Simultáneamente, el hemiciclo se fue llenando de guardias civiles que, al grito de “¡al suelo, al suelo!”, comenzaron a disparar con las metralletas y las pistolas . En ese momento, con un ruido atronador, los diputados y el gobierno nos tumbamos como pudimos debajo de nuestros escaños. Los segundos o minutos que estuvimos en esa situación se hicieron eternos. Se oía el traquetear de las armas y yo tenía la sensación de que la suerte estaba de mi lado. Pensé que estaban matando a diputados y que a mí no me habían dado. Tras un largo silencio, los diputados y el gobierno nos fuimos levantando y, de pie y con las manos en alto, fuimos recuperando nuestro asiento. Javier Cercas, en su libro Anatomía de un instante, destaca la valentía de Adolfo Suárez, Gutiérrez Mellado y Santiago Carrillo al no obedecer la orden de tirarse al suelo. Alabo ese arrojo, pero sí defiendo lo que hicimos el resto de quienes estábamos en el hemiciclo. Si nos hubiéramos negado a obedecer y hubiéramos permanecido sentados en nuestros escaños, es seguro que los guardias y Tejero habrían tirado a matar. Y si hubieran matado a uno o a muchos, el golpe de Estado hubiera triunfado. La sangre vertida habría impedido la vuelta atrás de quien estaba ciego de odio, rencor y deseos de venganza. Sabían lo que tenían que hacer y habían estudiado los planos del edificio. En los seis años que estuve de diputado tuve siempre dificultades para encontrar la puerta secreta que da entrada a la Cámara. Si los guardias civiles no sabían donde iban, ¿cómo es que supieron dónde estaba esa puerta?

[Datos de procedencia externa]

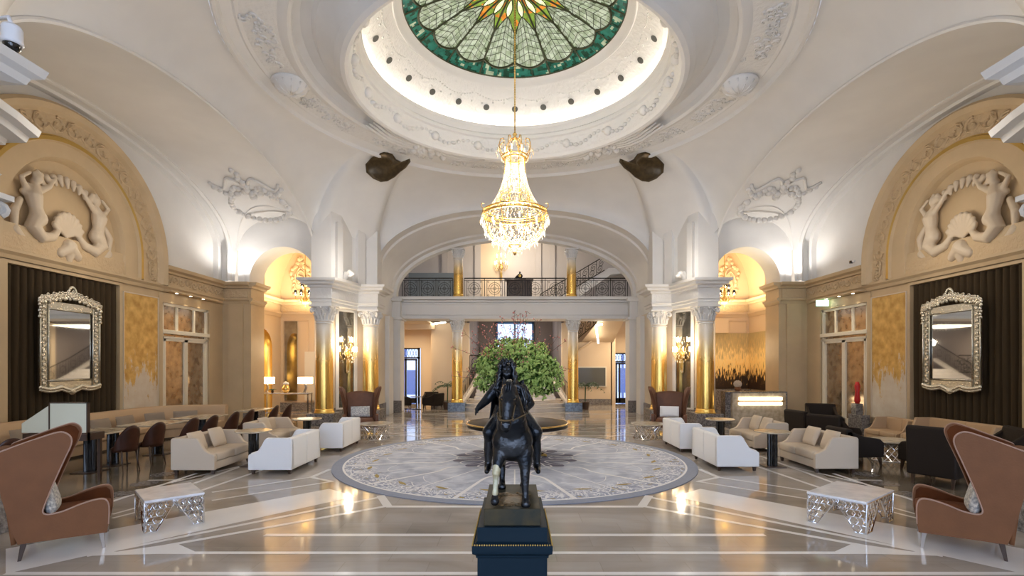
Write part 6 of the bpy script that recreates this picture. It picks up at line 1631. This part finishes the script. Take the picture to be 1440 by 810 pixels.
# ---- right alcove: mural and reception desk
m_ = MB(K, EYE); m_.box(6.0,8.88,19.2,19.25,-.85,1.25); tag(m_.build('reed_mural', 'mural'), 'gilded mural of golden reeds on the back wall behind the reception desk', 'mural', 'reed murals')
m_ = MB(K, EYE); m_.box(8.84,8.89,16.3,19.2,-.85,1.25); tag(m_.build('reed_mural', 'mural'), 'gilded mural of golden reeds on the side wall of the right alcove', 'mural', 'reed murals')
m_ = MB(K, EYE); m_.box(6.0,8.88,19.1,19.25,Z0,-.86); struct(m_.build('trim_7', 'marble_dark'))
m_ = MB(K, EYE); m_.box(6.0,8.0,19.0,19.2,1.25,1.8); m_.box(7.2,7.25,18.98,19.0,1.25,1.8); tag(m_.build('upper_wall_panel', 'beige_wall'), 'plain gold-toned panel above the reed mural', 'wall panel')
t = thing('reception_desk', 'veined marble reception desk with two glowing bars in the right alcove', 'desk', (8.92, 18.6, 0)); m_ = MB()
m_.box(-.95,1.0,-.02,.45,0,1.13,.008); m_.build('body', 'marble_gold', t)
m_ = MB(); m_.box(-1.15,1.04,-.05,.55,1.13,1.17,.006); m_.box(1.0,1.04,-.05,.55,0,1.13); m_.box(-1.15,-.95,.15,.55,0,1.13); m_.build('counter', 'marble_dark', t)
for z in (.67,.85): m_ = MB(); m_.box(-.74,.84,-.10,-.02,z,z+.13,.02); m_.build('light_bar', 'bar', t)
m_ = MB(); m_.box(-.80,.90,-.11,-.02,.812,.838); m_.build('brass_rail', 'brass', t)
t = thing('flower_ball', 'ball of cream flowers in a copper pot on the reception desk', 'flowers', (8.25, 18.8, 1.172)); m_ = MB(); m_.lathe([(.05,0),(.11,.05),(.12,.12),(.08,.17)], seg=16); m_.build('pot', 'velvet_out', t, smooth=True); m_ = MB()
for i in range(60):
    z = 1-2*(i+.5)/60; a = i*2.4; q_ = sqrt(1-z*z); m_.ball((.12*q_*cos(a), .12*q_*sin(a), .27+.11*z), .035, 6, 4)
m_.build('blossoms', 'beige_fab', t, smooth=True)
# red figure reflected in the right French door, put in as a solid shape
t = thing('red_reflection', 'solid red stand-in for the figure reflected in the right French door', 'ornament', (8.62*K, 12.78*K, .93)); m_ = MB(); m_.lathe([(.06,0),(.09,.1),(.06,.35),(.085,.55),(.04,.68)], seg=16); m_.build('figure', 'red', t, smooth=True)
t2 = thing('plinth', 'dark speckled marble block at the foot of the right French door', 'plinth', (8.62*K, 12.7*K, 0)); m_ = MB(); m_.box(-.16,.10,-.34,.3,0,.60,.01); m_.box(-.12,.10,-.02,.22,.60,.928,.01); m_.build('block', 'marble_dark', t2)
# ---- far lobby: palms, screen, led strips, side tables
def palm(label, loc, s_=1.):
    t = thing('potted_palm', label, 'plant', loc, 0, 'potted palms'); m_ = MB(); m_.lathe([(.16,0),(.22,.35),(.20,.38)], seg=18); m_.build('pot', 'walnut', t); m_ = MB(); rg = random.Random(int(loc[0]*10))
    for i in range(16):
        a = 2*pi*i/16+rg.random()*.3; L_ = rg.uniform(.7,1.0); el = rg.uniform(.5,1.2); pts = []
        for j in range(7): q_ = j/6; pts.append(Vector((cos(a)*L_*q_*cos(el*.6), sin(a)*L_*q_*cos(el*.6), 1.1+L_*(q_*sin(el)-.75*q_*q_))))
        m_.tube(pts, .007, 4)
        for j in range(1, 7):
            for w_ in (1, -1):
                n_ = Vector((-sin(a), cos(a), 0))*w_; e = pts[j]+n_*.20*(1-q_*.0-j/9)+Vector((0,0,-.10)); m_._add([pts[j]-Vector((0,0,.0)), pts[j]+(pts[j]-pts[j-1])*.35, e], [(0,1,2)])
    m_.tube([(0,0,.3),(.02,0,1.1)], .03, 6); m_.build('fronds', 'palm', t)
palm('potted palm left of the left column under the balcony', (-3.27, 24.6, 0)); palm('potted palm right of the right column under the balcony', (3.4, 24.6, 0))
t = thing('wall_screen', 'wide grey display screen on the pale wall right of the bouquet', 'screen', (4.05, 27.45, 1.0)); m_ = MB(); m_.box(-.95,.95,.2,.28,-.03,1.08); m_.build('bezel', 'paint_frame', t); m_ = MB(); m_.box(-.88,.88,.17,.21,.03,1.02); m_.build('display', 'screen_grey', t)
m_ = MB(K, EYE); m_.tube([(-3.5,21.0,1.735),(-2.75,20.1,1.735)], .03, 4); tag(m_.build('led_strip', 'led'), 'slanting strip light in the ceiling left of the bouquet', 'light', 'ceiling strip lights')
m_ = MB(K, EYE); m_.tube([(3.45,20.0,1.66),(3.20,20.05,1.60),(3.55,21.6,.98)], .035, 4); tag(m_.build('led_strip', 'led'), 'bent strip light along the ceiling slope above the right street door', 'light', 'ceiling strip lights')
t = thing('lobby_table', 'small round dark table among the dark chairs of the far lobby', 'table', (-4.78, 24.7, 0)); m_ = MB(); m_.lathe([(.01,.60),(.30,.60),(.30,.63),(.01,.63)], seg=28); m_.build('table_top', 'marble_dark', t); m_ = MB(); m_.tube([(0,0,0),(0,0,.6)], .03, 8); m_.lathe([(.22,0),(.22,.02),(.03,.04)], seg=20); m_.build('stand', 'iron', t)
# ---- exit sign and cameras
t = thing('exit_sign', 'green lit emergency exit sign above the right French door', 'sign', (8.55*K, 14.1*K, 4.13+.06), 0); m_ = MB(); m_.box(-.22,.20,-.02,.02,0,.20); m_.build('sign_box', 'exit_green', t); m_ = MB()
m_.ball((-.03,-.024,.155), (.018,.004,.018), 8, 6); m_.tube([(-.03,-.024,.135),(-.045,-.024,.09)], .014, 5); m_.tube([(-.045,-.024,.09),(-.01,-.024,.06),(-.02,-.024,.03)], .009, 5); m_.tube([(-.045,-.024,.09),(-.08,-.024,.06),(-.105,-.024,.065)], .009, 5); m_.tube([(-.03,-.024,.13),(.0,-.024,.11)], .008, 5); m_.tube([(-.035,-.024,.13),(-.07,-.024,.11)], .008, 5)
m_.box(-.19,-.13,-.026,-.02,.03,.17); m_.box(.05,.15,-.026,-.02,.085,.105); m_._add([(.03,-.026,.095),(.08,-.026,.135),(.08,-.026,.055)], [(0,1,2)]); m_.build('pictogram', 'exit_white', t)
t = thing('security_camera', 'white dome security camera at the upper left corner above the near cornice', 'camera', (-4.06*K, 4.1*K, (2.62+EYE)*K)); m_ = MB(); m_.lathe([(.02,.16),(.07,.16),(.085,.13),(.085,.02),(.09,.0),(.09,-.02),(.08,-.03)], seg=28); m_.build('housing', 'white_metal', t, smooth=True)
m_ = MB(); m_.ball((0,0,-.03), (.075,.075,.08), 18, 10); m_.build('dome', 'black', t, smooth=True); m_ = MB(); m_.tube([(0,0,.15),(-.05,.02,.26),(-.25,.05,.26)], .022, 8); m_.build('bracket', 'white_metal', t, smooth=True)
t = thing('wall_camera', 'tiny dark camera on the white upper wall at right', 'camera', (8.72*K, 13.15*K, 2.66*K+EYE*K)); m_ = MB(); m_.box(-.06,.03,-.03,.03,0,.09,.01); m_.build('body', 'black', t); m_ = MB(); m_.box(-.03,.03,-.14,-.05,.02,.08,.01); m_.build('mount', 'white_metal', t)
# ================================================================== lights
def lamp(name, kind, loc, power, col=(1,.85,.65), size=.3, rot=None, spot=None, label=None, size_y=None):
    d = bpy.data.lights.new(name, kind); d.energy = power; d.color = col
    if kind == 'AREA':
        d.size = size
        if size_y: d.shape = 'RECTANGLE'; d.size_y = size_y
    else: d.shadow_soft_size = size
    if kind == 'SPOT' and spot: d.spot_size = radians(spot); d.spot_blend = .8
    o = bpy.data.objects.new(name, d); C.objects.link(o); o.location = loc
    if rot: o.rotation_euler = rot
    return o
BL = bpy.data.lights
lamp('chandelier_light', 'POINT', (0, 12.5, 5.45), 300, (1,.92,.82), .45)
lamp('chandelier_light', 'POINT', (0, 12.5, 6.9), 110, (1,.92,.82), .3)
for sx in (-1, 1):
    for my in (1, -1):
        y = CY+my*5.55
        lamp('cornice_uplight', 'POINT', U(sx*4.7, CY+my*4.0, 2.9), 42, (1,.92,.82), .12)
        lamp('arch_uplight', 'SPOT', U(sx*7.95, CY+my*4.65, 2.62), 100, (1,.95,.90), .1, (pi,0,0), 165)
    lamp('alcove_light', 'AREA', U(sx*7.5, 18.1, 2.0), 150, (1,.80,.46), 1.6, (pi,0,0))
    lamp('alcove_low_light', 'POINT', U(sx*7.4, 17.2, .6), 60, (1,.78,.48), .5)
    lamp('aisle_light', 'POINT', U(sx*7.4, 10., 2.6), 45, (1,.86,.68), .5)
    lamp('sconce_light', 'POINT', U(sx*4.95, 15.1, .7), 60, (1,.84,.62), .12)
    for y_ in (12.95, 13.5, 14.05): lamp('downlight_spot', 'SPOT', U(sx*8.62, y_, 1.82), 30, (1,.86,.62), .03, (0,0,0), 75)
    lamp('lobby_light', 'AREA', U(sx*4.6, 20.9, 1.45), 105, (1,.80,.55), 2.0, (0,0,0))
lamp('stair_light', 'AREA', U(0, 20.6, 1.6), 140, (1,.84,.62), 2.0, (0,0,0))
lamp('stair_hall_light', 'POINT', U(0, 24.5, 1.5), 90, (1,.84,.66), .3)
lamp('upper_lobby_light', 'POINT', U(0, 21.8, 5.2), 330, (1,.88,.72), .4)
# ================================================================== camera, world, view
cam = bpy.data.cameras.new('camera'); co = bpy.data.objects.new('camera', cam); C.objects.link(co)
cam.sensor_width = 36; cam.lens = 36*714/1440; cam.shift_x = -4/1440; cam.shift_y = 110/1440
cam.clip_start = .05; cam.clip_end = 200
co.location = (0, 0, 2.1); co.rotation_euler = (pi/2, 0, 0)
bpy.context.scene.camera = co
wd = bpy.data.worlds.new('world'); bpy.context.scene.world = wd; wd.use_nodes = True
bg = wd.node_tree.nodes['Background']; bg.inputs[0].default_value = (.60,.74,1,1); bg.inputs[1].default_value = 4.5
vs = bpy.context.scene.view_settings; vs.view_transform = 'Standard'; vs.look = 'None'; vs.gamma = 1; vs.exposure = .35; vs.use_curve_mapping = False
try: bpy.context.scene.cycles.max_bounces = 8; bpy.context.scene.cycles.diffuse_bounces = 4; bpy.context.scene.cycles.glossy_bounces = 4
except Exception: pass
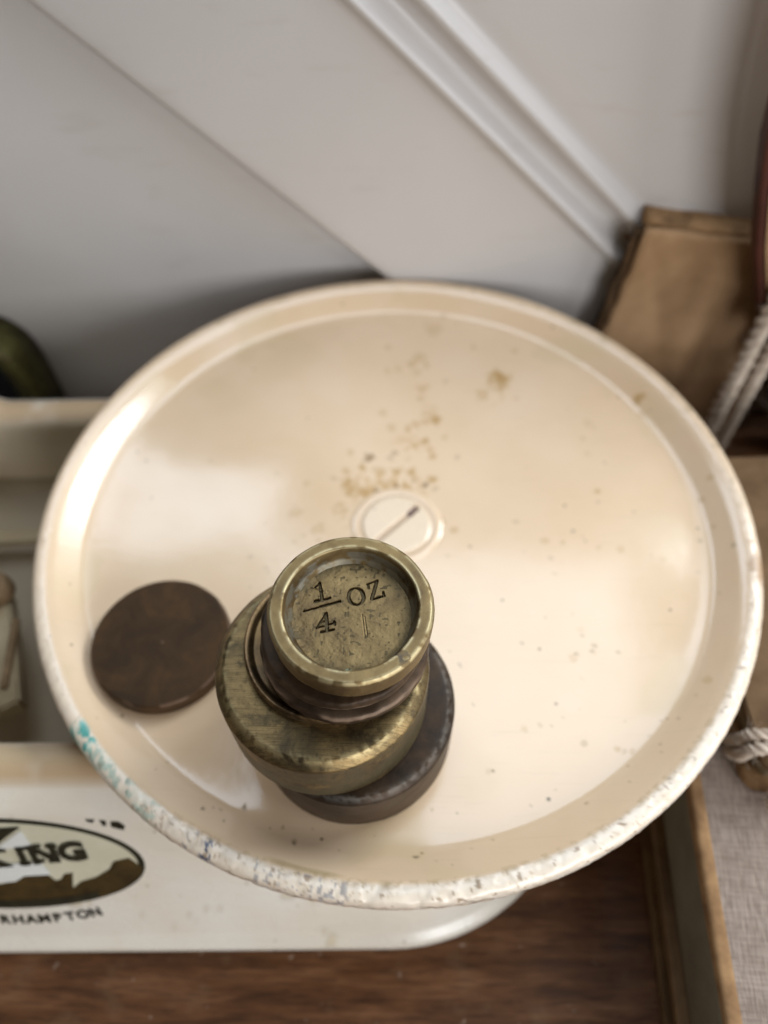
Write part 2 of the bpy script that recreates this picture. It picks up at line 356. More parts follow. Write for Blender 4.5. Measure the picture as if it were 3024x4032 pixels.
for hx, hy, hr, ha in ((-4.5, 8.2, 5.5, .5), (1.5, 9.0, 5.0, .42), (2.2, 18.0, 4.5, .25), (19.5, 32.5, 3.6, .4), (-8.5, 1.5, 3.6, .3)):
    lay((Rr < 61) * (V[:, 2] > -4.3) * (1 - sstep(.3, 1.1, np.hypot(X - hx, Y - hy) / hr)) * sstep(.46, .66, fbm(X * .9, Y * .9, 0, 47, 3)) * ha * 1.3, (.50, .29, .09))
# yellowed patches where the floor turns up
yel = sstep(.52, .7, fbm(X * .09, Y * .09, 0, 51, 3)) * sstep(40, 57, Rr) * .30 * (Rr < 62)
lay(yel, (.60, .46, .24))
# chalky thick paint of the rim
chalk = sstep(62.1, 62.8, Rr) * (V[:, 2] > -2.2)
fine = fbm(X * 2.2, Y * 2.2, Z * 2.2, 61, 3); crs = fbm(X * .7, Y * .7, Z * .7, 71, 3)
lay(chalk * near * (.55 + .3 * crs), (.82, .75, .65))
Ad = (Ang + 360) % 360
def arc(a0, a1, soft=1.5):
    return sstep(a0 - soft, a0 + soft, Ad) * (1 - sstep(a1 - soft, a1 + soft, Ad))
# brown grime in the pits
nearp = np.clip(np.cos(np.radians(Ang + 80)), 0, 1)
lay(chalk * nearp * sstep(.62, .72, fbm(X * 2.9, Y * 2.9, Z * 2.9, 81, 3)) * .6 * sstep(.38, .62, fbm(X * .22, Y * .22, 0, 83, 2)), (.42, .29, .16))
lay(sstep(61.8, 62.2, Rr) * (1 - sstep(62.7, 63.2, Rr)) * arc(238, 330, 6) * sstep(.50, .60, fbm(X * 1.5, Y * 1.5, 0, 87, 3)) * .55, (.46, .33, .17))
lay(chalk * (.25 + .75 * nearp) * sstep(.74, .78, fbm(X * 1.2, Y * 1.2, Z, 91, 2)) * .8, (.26, .16, .08))
tl = chalk * (arc(219.5, 224, .8) * .95 + arc(224, 231, 1) * .42 + arc(231, 238, 1) * .36)
lay(tl * sstep(.45, .60, fbm(X * 1.0, Y * 1.0, Z * 1.5, 101, 3)), (.02, .30, .26))
lay(tl * sstep(.40, .62, fbm(X * .8 + 9, Y * .8, Z, 111, 3)) * .35, (.30, .62, .55))
bl = chalk * (arc(242.5, 243.8, .3) * .6 + arc(245, 247, .4) + arc(252, 256, .6) * .55 + arc(257, 264.5, 1) * .6)
lay(bl * sstep(.56, .61, fbm(X * 1.9, Y * 1.9, Z, 121, 3)) * .9, (.035, .07, .15))
lay(chalk * arc(255.5, 256.3, .3) * sstep(.5, .6, crs), (.30, .12, .07))
lay(sstep(61.3, 61.8, Rr) * (1 - sstep(61.9, 62.4, Rr)) * arc(254, 263, 1.5) * .55, (.33, .25, .10))
lay(chalk * arc(347, 352, 1) * sstep(.45, .55, crs) * .7, (.32, .17, .07))
lay(chalk * arc(50, 80, 3) * sstep(.50, .62, fine) * .5, (.45, .30, .12))
lay(chalk * arc(0, 130, 5) * sstep(.58, .66, crs) * .45, (.40, .30, .16))
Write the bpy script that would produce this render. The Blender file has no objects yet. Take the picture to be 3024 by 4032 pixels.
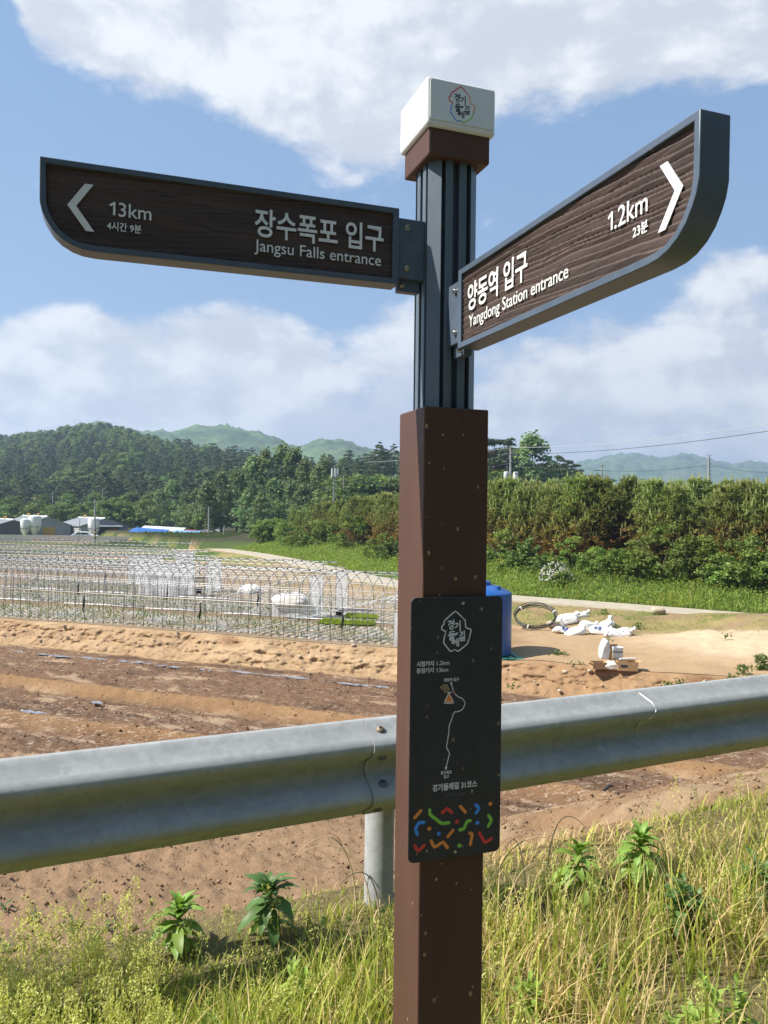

Son muchas las anécdotas que quedan en el tintero por falta de espacio. Aquel pleno no fue breve. El tabaco se me acabó antes de las ocho de la noche. El diputado que había guardado el cartón de tabaco canario no lo quiso sacar cuando, cuchicheando porque se nos prohibía hablar, le pedí tabaco. Para después del desayuno, me dijo. Cuando Cruz Roja depositó alimentos en la mesa de las taquígrafos, todos nos pusimos de acuerdo en no comer nada durante el tiempo que nos tuvieran secuestrados. No hubo, pues, desayuno y el diputado se llevó su cartón a casa. Y eso que le ofrecí las diez mil pesetas que llevaba en el bolsillo por un paquete. ¡Para qué querría guardarlo si nos iban a matar!, pensé. Me quedé sin tabaco, sin cena y sin desayuno, pero sigo vivo gracias al Rey. Nací en una dictadura y moriré en una democracia. Esa será la herencia que dejemos la generación que hicimos la Transición.